→ **INSTRUCTIONS TO FOLLOW**: Return the line containing "hedge('dark shaded hedge", the line containing "bush('weed','small weed at", and every line between them, exactly as they stand. Output nothing else.
--- BEGIN DATASET EXCERPT ---
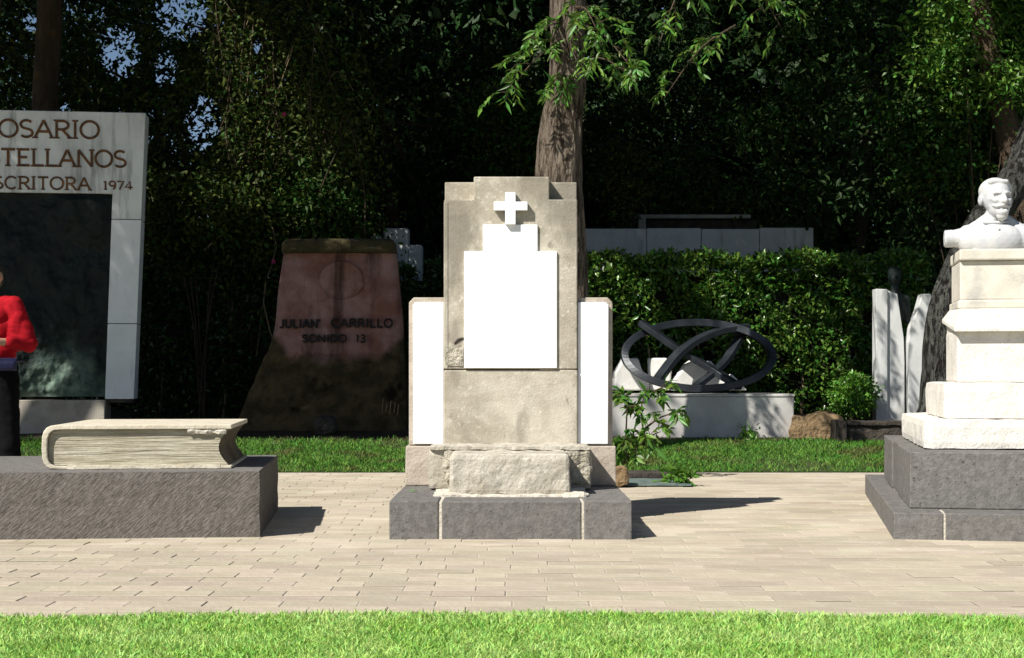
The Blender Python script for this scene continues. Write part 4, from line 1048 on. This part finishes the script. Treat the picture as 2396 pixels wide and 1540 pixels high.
# tangled flowering shrub behind the sandstone monument
sb_ = Vector(gpt((640-CX)*20/F, 20.0))
sh = empty('flowering_shrub', sb_, 0, label='tangled climbing shrub with bare twigs and small magenta flowers above the sandstone monument', cat='shrub')
g = random.Random(8); tips = []
for i in range(46):
    px, py = g.uniform(470,830), g.uniform(-40,430)
    if px > 720: py = max(py, (px-720)*3)
    e = W(px, py, g.uniform(19.3,20.4)); s = Vector((sb_.x+g.uniform(-1.1,1.1), 20+g.uniform(-.3,.3), ground_z(20)))
    m1 = s.lerp(e,.4)+Vector((g.uniform(-.35,.35),0,.2)); m2 = s.lerp(e,.75)+Vector((g.uniform(-.3,.3),g.uniform(-.2,.2),0))
    bm = bmesh.new(); add_tube(bm, [Vector(q)-sb_ for q in curve_pts([s,m1,m2,e,e+Vector((g.uniform(-.3,.3),-.1,-.25))],16)], [.014*(1-.7*k/15) for k in range(16)], 5)
    obj('stem', bm, M['twig' if i % 9 == 0 else 'bark_far'], sh, smooth=True); tips.append((m1,m2,e))
g = np.random.default_rng(15); n = 17000
t = np.array([[tuple(q) for q in tp] for tp in tips]); k = g.integers(0,len(t),n); u = g.uniform(0,1,n)[:,None]
p = np.where(u<.5, t[k,0]+(t[k,1]-t[k,0])*u*2, t[k,1]+(t[k,2]-t[k,1])*(u*2-1))+g.normal(size=(n,3))*np.array([.24,.2,.24])
link('foliage', leaf_mesh('foliage', (p-np.array(sb_))[sky_gap(p)], .075, .042, None, .2, 4), M['leaf_b'], sh, kind='stuff')
for (px,py) in ((665,268),(640,612)):
    bm = bmesh.new()
    for k in range(5):
        a = 2*math.pi*k/5; q = W(px,py,19.2)-sb_
        v0 = bm.verts.new(q); v1 = bm.verts.new(q+Vector((math.cos(a-.5)*.022,-.012,math.sin(a-.5)*.022))); v2 = bm.verts.new(q+Vector((math.cos(a)*.03,-.016,math.sin(a)*.03))); v3 = bm.verts.new(q+Vector((math.cos(a+.5)*.022,-.012,math.sin(a+.5)*.022)))
        bm.faces.new((v0,v1,v2,v3))
    obj('flower', bm, M['petal'], sh)
# low bushes that fill the space under the trees
def bush(name, label, c, r, n, leaf, lw, m, seed, cat='bush', cl=40, cr=.3, group=None, stems=5):
    base = Vector((c[0], c[1], ground_z(c[1])-.03))
    t = empty(name, base, 0, label=label, cat=cat, group=group)
    p, off, cc = clumps(c, r, cl, n, seed, cr, .4)
    k = p[:,2] > ground_z(c[1])+.02; p, off = p[k], off[k]
    link('foliage', leaf_mesh('foliage', p-np.array(base), leaf, lw, off*.6, .15, seed), M[m], t, kind='stuff')
    for i in range(stems):
        bm = bmesh.new(); e = Vector(cc[i])-base
        add_tube(bm, [Vector(q) for q in curve_pts([(rnd.uniform(-.05,.05),0,0),(e.x*.3,e.y*.3,e.z*.55),tuple(e)],7)], [.016*(1-.7*k/6) for k in range(7)], 5)
        obj('stem', bm, M['bark_far'], t, smooth=True)
    return t
bush('bush','loose yellowish green bush beside the memorial slab edge', W(470,520,19.4), (.75,.5,.85), 9000, .085, .048, 'leaf_b', 201)
bush('bush','dark leafy bush just over the mossy cap of the sandstone monument', W(720,500,19.9), (.7,.5,.7), 8000, .08, .045, 'leaf_a', 202)
bush('bush','small bush with some orange leaves above the grave wall', W(1455,420,23.4), (.35,.3,.6), 2600, .085, .05, 'leaf_b', 203, cl=14, cr=.25)
bush('bush','small green bush above the pale tomb edge', W(1610,430,24.8), (.5,.35,.55), 3000, .085, .05, 'leaf_a', 204, cl=16, cr=.25)
bush('bush','loose bush above the sunlit hedge beside the bust', W(2250,330,20.5), (1.1,.6,1.3), 9000, .09, .05, 'leaf_a', 205)
bush('bush','tall bush over the bust at the wood edge', W(2290,130,20.0), (1.0,.6,.9), 9000, .095, .046, 'leaf_spray', 206)
bush('bush','dark bush behind the cross tombstone beside the tree trunk', W(1190,330,23.0), (.7,.5,.9), 6000, .09, .05, 'leaf_a', 207)

# hedges
def hedge(label, px0, px1, d0, d1, top, n, leaf, lw, m, seed):
    x0, x1 = (px0-CX)*d0/F, (px1-CX)*d0/F; gz = ground_z(d0)
    base = Vector(((x0+x1)/2, d0, gz-.03)); t = empty('hedge', base, 0, label=label, cat='hedge')
    g = np.random.default_rng(seed); zt = H-(top-HZ)*d0/F
    def bulge(x, z): return .07*np.sin(x*3.1+seed)+.06*np.sin(z*4.3+x*1.7)+.04*np.sin(x*9+z*5)
    nf = int(n*.72); x = g.uniform(x0,x1,nf); z = gz+(zt-gz)*g.uniform(0.0,1.0,nf)**.8; y = d0+.12+bulge(x,z)+np.abs(g.normal(0,.10,nf))-.06
    pf = np.c_[x,y,z]; of = np.tile([0,-1.,.35],(nf,1))
    nt_ = n-nf; x2 = g.uniform(x0,x1,nt_); y2 = g.uniform(d0,d1,nt_); z2 = zt+.025*np.sin(x2*5+seed)+.02*np.sin(x2*11)+g.normal(0,.035,nt_)
    pt = np.c_[x2,y2,z2]; ot = np.tile([0,-.35,1.],(nt_,1))
    p = np.r_[pf,pt]; o_ = np.r_[of,ot]
    hollow = np.sin(p[:,0]*6.1+seed)*np.sin(p[:,2]*7.3+p[:,0]*2.2)+.7*np.sin(p[:,0]*13.7+p[:,2]*9.1)+.6*np.sin(p[:,2]*17.3-p[:,0]*8.3)
    k_h = hollow+g.normal(0,.35,n) > -.95; p, o_ = p[k_h], o_[k_h]
    link('foliage', leaf_mesh('foliage', p-np.array(base), leaf, lw, o_*.8, .1, seed), M[m], t, kind='stuff')
    bm = bmesh.new(); add_box(bm, x0+.05-base.x, x1-.05-base.x, .30, d1-d0-.05, .03, zt-.14-base.z)
    obj('dark_core', bm, M['hedge_core'], t)  # solid dark box standing in for twigs and shade inside the hedge
    for i in range(7):
        bm = bmesh.new(); xx = x0+(x1-x0)*(i+.5)/7-base.x
        add_tube(bm, [(xx,.22,0),(xx+.05,.24,.5),(xx-.04,.25,1.2)], [.025,.02,.012], 5); obj('stem', bm, M['twig'], t)
    return t
hedge('long clipped hedge with glossy sunlit leaves behind the ring sculpture', 1345, 2175, 18.5, 19.6, 604, 30000, .078, .042, 'leaf_hedge', 3)
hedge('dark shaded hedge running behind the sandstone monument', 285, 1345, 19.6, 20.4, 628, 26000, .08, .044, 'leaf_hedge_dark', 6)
# clipped ball
tp = bush('topiary_ball','small round clipped bright green bush beside the white pillars', W(1996,925,17.05), (.215,.215,.215), 9000, .042, .026, 'leaf_topiary', 301, 'topiary', 140, .07, stems=3)
bush('weed','small weed at the foot of the pale plinth', W(1750,1018,16.4), (.09,.06,.07), 160, .06, .03, 'leaf_spray', 302, 'weed', 8, .05, stems=2)

# ------------------------------------------------------------------ beside the tombstone: slate, stump, sapling
gs = empty('grave_slate', Vector((0,0,0)), 0, label='flat greenish slate lying on the paving behind the cross tombstone', cat='slate')
def slab_on_ground(px0, px1, y0, y1, z0, z1, m, nm, seed):
    a, b = (px0-CX)*y0/F, (px1-CX)*y0/F
    o = obj(nm, rough_box(a,b,y0,y1,z0,z1,.06,.006,6,.01,seed), M[m], gs); return o
slab_on_ground(1425,1618,12.30,12.98,.014,.034,'slate','slate_plate',3)
slab_on_ground(1440,1560,12.99,13.5,.014,.075,'darkstone','dark_block',5)  # low dark block behind the slate plate
obj('stump', rough_box(-.055,.055,-.05,.06,0,.17,.02,.02,12,.04,6), M['brownrock'], None, label='short broken stump beside the flat slate', cat='stump').location = (W(1448,1138,12.45).x, 12.25, .012)
sap_b = Vector((W(1462,1100,13.7).x, 13.75, 0.012))
sap = empty('sapling', sap_b, 0, label='young leafy sapling growing beside the tombstone wing', cat='sapling')
def Q(px, py, d=13.6): return W(px,py,d)
sprays(sap, sap_b, [
  (sap_b,Q(1516,905),5,.17),(sap_b+Vector((0,0,.1)),Q(1470,915),4,.15),(Q(1500,1010),Q(1590,965,13.4),4,.13),(Q(1480,1060),Q(1545,1010,13.4),5,.15),(Q(1470,1080),Q(1455,1030,13.5),5,.13),(Q(1505,960),Q(1450,955,13.5),3,.13),(Q(1510,940),Q(1555,905,13.4),3,.13)],
  .115, .044, 'leaf_spray', 12, 'stem')
tf = bush('weed','tuft of fresh green leaves on the slate', Vector((W(1585,1130,12.5).x,12.45,.085)), (.09,.08,.05), 130, .075, .035, 'leaf_topiary', 303, 'weed', 8, .05, stems=2)
# fallen leaves and stick
for i, (px, y_) in enumerate(((1440,12.3),(968,9.0),(1880,15.9),(1745,16.2),(640,15.9))):
    bm = bmesh.new(); q = [(-.04,0,.004),(0,-.022,.012),(.045,0,.006),(0,.024,.013)]
    vv = [bm.verts.new(a) for a in q]; bm.faces.new((vv[0],vv[1],vv[2])); bm.faces.new((vv[0],vv[2],vv[3]))
    lab = ('fallen leaf beside the stump','tiny green fallen leaf on the tombstone base','fallen pale leaf in front of the brown rock','pale fallen leaf in front of the plinth','fallen leaf on the grass before the sandstone monument')[i]
    o = obj('fallen_leaf', bm, M['leaf_topiary' if i < 2 else 'paletop'], None, label=lab, cat='leaf', group='fallen leaves')
    o.location = ((px-CX)*y_/F, y_, (ground_z(y_)+.03) if i != 1 else .218); o.rotation_euler = (0,0,rnd.uniform(0,6))
bm = bmesh.new(); a_, b_ = W(478,586,19.0), W(533,538,19.05)
add_tube(bm, [Vector((0,0,0)), (b_-a_)*.5+Vector((0,0,.01)), b_-a_], [.016,.014,.010], 6)
obj('stick', bm, M['twig'], None, smooth=True, label='bare pale stick caught in the bush beside the memorial slab', cat='stick').location = a_

# ------------------------------------------------------------------ person in red
pd = 11.0
pl = Vector(((-22-CX)*pd/F, pd, .012))
per = empty('person', pl, R(-4), label='person in a red shirt and black trousers standing with hands together behind the book plinth', cat='person')
SH, EL, WR = 1.40, 1.11, 1.13
def sym(fn): return [q for s in (-1,1) for q in fn(s)]
hands = []
def hand(s):
    w = Vector((s*.105,-.215,1.125)); out = [('c', w, .027, Vector((s*.045,-.235,1.13)), .030)]
    for k in range(4):
        b = Vector((s*.035,-.238-.004*k,1.155-.019*k)); m_ = b+Vector((-s*.040,-.012,-.004)); e = m_+Vector((-s*.030,.016,-.010))
        out += [('c', b, .0095, m_, .009), ('c', m_, .009, e, .0075)]
    out += [('c', Vector((s*.075,-.235,1.155)), .012, Vector((s*.045,-.262,1.175)), .010), ('c', Vector((s*.045,-.262,1.175)), .010, Vector((s*.020,-.262,1.178)), .008)]
    return out
body = [('e',Vector((0,-.005,1.60)),(.076,.096,.118)),('e',Vector((0,-.03,1.53)),(.058,.07,.06)),('c',(0,.01,1.40),.058,(0,0,1.52),.054),('c',(0,-.095,1.60),.011,(0,-.112,1.575),.015),
        ('e',Vector((.078,.0,1.59)),(.012,.022,.032)),('e',Vector((-.078,.0,1.59)),(.012,.022,.032)),('c',(-.02,-.09,1.535),.010,(.02,-.09,1.535),.010),('c',(-.04,-.082,1.62),.010,(.04,-.082,1.62),.010),
        ('e',Vector((0,0,1.22)),(.155,.095,.22)),('e',Vector((0,0,.98)),(.15,.095,.13))]
body += sym(lambda s: [('c',(s*.155,0,1.385),.052,(s*.275,.0,1.115),.040),('c',(s*.275,0,1.115),.038,(s*.105,-.215,1.125),.026),('c',(s*.095,0,.95),.082,(s*.125,0,.50),.055),('c',(s*.125,0,.50),.052,(s*.14,.01,.09),.036),('c',(s*.14,.02,.05),.036,(s*.15,-.12,.035),.03)])
body += sym(hand)
def pface(me):
    brush(me, [(Vector((s*.03,-.09,1.605)), .02, Vector((0,.010,0))) for s in (-1,1)])
fuse('body', body, .0085, 2, M['skin'], per, pface)
shirt = [('e',Vector((0,.0,1.24)),(.185,.125,.24)),('e',Vector((0,-.005,1.06)),(.185,.125,.16)),('c',(-.14,0,1.39),.068,(.14,0,1.39),.068),('e',Vector((0,-.02,1.30)),(.165,.12,.13)),('c',(0,.012,1.40),.072,(0,.010,1.45),.066)]
shirt += sym(lambda s: [('c',(s*.165,0,1.385),.076,(s*.278,.005,1.115),.066),('c',(s*.20,-.01,1.30),.07,(s*.19,-.02,1.12),.07),('c',(s*.278,.005,1.115),.064,(s*.195,-.12,1.122),.050)])
def crease(me):
    for v in me.vertices:
        v.co += v.normal*((abs(mnoise.noise(Vector((v.co.x*7+v.co.z*5, v.co.y*7, v.co.z*11-v.co.x*4))))-.25)*.012+mnoise.noise(Vector((v.co.x*16+v.co.z*9, v.co.y*12, v.co.z*22)))*.0035)
fuse('shirt', shirt, .009, 2, M['shirt'], per, crease)
tro = [('e',Vector((0,.0,.95)),(.19,.128,.13))]+sym(lambda s: [('c',(s*.10,0,.93),.105,(s*.13,0,.50),.085),('c',(s*.13,0,.50),.085,(s*.145,.015,.10),.078)])
fuse('trousers', tro, .014, 2, M['trouser'], per, crease)
for s in (-1, 1):
    fuse('shoe', [('e',Vector((s*.15,-.05,.045)),(.052,.14,.046)),('e',Vector((s*.148,.03,.06)),(.048,.06,.06))], .012, 2, M['leather'], per)
fuse('hair', [('e',Vector((0,.018,1.645)),(.084,.098,.085)),('e',Vector((0,.05,1.59)),(.078,.06,.09))], .010, 2, M['hair'], per)
wb = fuse('waist_bag', [('b',Vector((0,0,0)),(.082,.032,.046)),('b',Vector((0,-.026,-.012)),(.066,.020,.026)),('c',(-.13,.035,.028),.012,(.12,.035,.028),.012)], .008, 3, M['navy'], None, None, label='small navy waist bag worn below the red shirt', cat='bag')
wb.location = pl+Vector((.155,-.165,.965)); wb.rotation_euler = (0,0,R(20))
--- END DATASET EXCERPT ---
→ **ANSWER BELOW**:
hedge('dark shaded hedge running behind the sandstone monument', 285, 1345, 19.6, 20.4, 628, 26000, .08, .044, 'leaf_hedge_dark', 6)
# clipped ball
tp = bush('topiary_ball','small round clipped bright green bush beside the white pillars', W(1996,925,17.05), (.215,.215,.215), 9000, .042, .026, 'leaf_topiary', 301, 'topiary', 140, .07, stems=3)
bush('weed','small weed at the foot of the pale plinth', W(1750,1018,16.4), (.09,.06,.07), 160, .06, .03, 'leaf_spray', 302, 'weed', 8, .05, stems=2)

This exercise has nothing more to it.